The teachers said it was easier to identify progress in math than in reading. They said the assessment helps them identify what students still need to learn.

Stan Ploutz, MES principal, said the findings were helpful tools for developing teaching strategies. He affirmed the teachers for their hard work and said they are laying the necessary groundwork for all grades, kindergarten through sixth.

Saturday school

A request passed 6-1 to change the handbook requiring mandatory Saturday school and holding students and parents accountable for keeping students from falling behind. Board member Doug Sharp voted against it.

Gordon and Arnold told the board they have developed a study plan involving Saturday school for students who have not reached class goals. They asked the board to support the program to keep students from falling behind since some students need more learning assistance and others require extra attendance for disciplinary reasons.

By meeting on Saturday, the school could provide additional time students may need to help them academically since “teachers and space already are available,” Gordon said.

Phoebe Janzen, school counselor, added that many students choose to fail by not turning in assignments.

“If parents don’t account for homework time, the school becomes accountable,” she said.

The extra time offered by the school could help students who do not use the time already allocated in school, or don’t have parents who avail themselves for their kids.
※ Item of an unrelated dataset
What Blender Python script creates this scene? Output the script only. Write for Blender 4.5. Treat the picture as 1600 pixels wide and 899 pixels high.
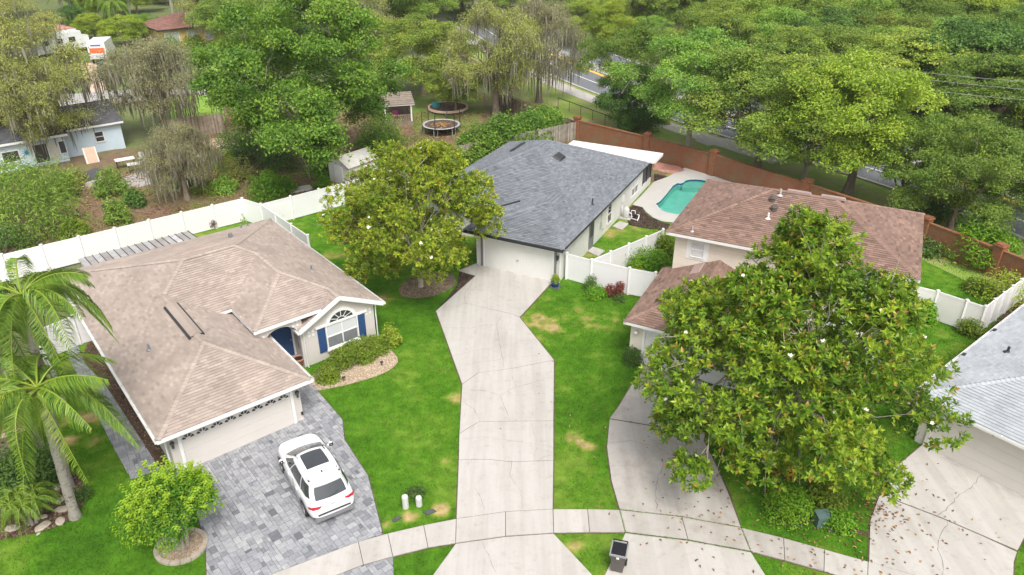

Arnold said Saturday school would not be just for disciplinary purposes or excessive absences. Some students need a quiet environment for study and elect to use this option.

New league?

Henderson asked for the board’s permission to pursue a new league affiliation rather than wait for the outcome of Cottonwood Valley League’s decision about disbanding.

Henderson said he was quite sure the CVL would dissolve, and hoped the Mid Central Activities Association would expand.

He said the talk has been positive about Marion joining the MCAA. If that comes about, Marion would be the eastern-most team in what currently is a 10-school league.

“We are on the agenda for next week’s meeting,” Henderson said. “There’s a good chance we’ll be invited to the January meeting,” Henderson said.

Other business

Casey Case, with Case & Son Insurance, presented the board an estimate for insurance premiums next year. He said the premium would increase 20 to 25 percent next year, with a projected cost of more than $47,000 for the upcoming year.

Case said he would not have a written rate-quote until the next board meeting, but he assured the board it was getting “as good as you can get right now.”

MHS cross country coach Matt Robert introduced runners Zac Ewert, who took 19th, and Jessica Deforest, who placed 21st, at the state cross country meet at Wamego. Robert and Henderson commended their accomplishments in a sport requiring self-discipline and goals.

The board approved several requests: from Centre to use Marion’s pole-vault equipment; an asbestos reinspection expense; a sewer easement on MES property; and two fund-raisers-a book fair for Forensics and a soup supper for Family, Career and Community Leaders of America (FCCLA).

The board also approved request that Julie Trapp be coordinator of an after-school program that would offer clubs for chess and cooking, tutoring, and other events.

In his role as athletic director, Gordon said he would have to buy new softballs this year. Although he still has some softballs in their original boxes, which were purchased last year, the national federation for high school softball has mandated that the compression be stamped on each ball. Since the softballs from last year only have the compression stamped on the box, the balls are now illegal.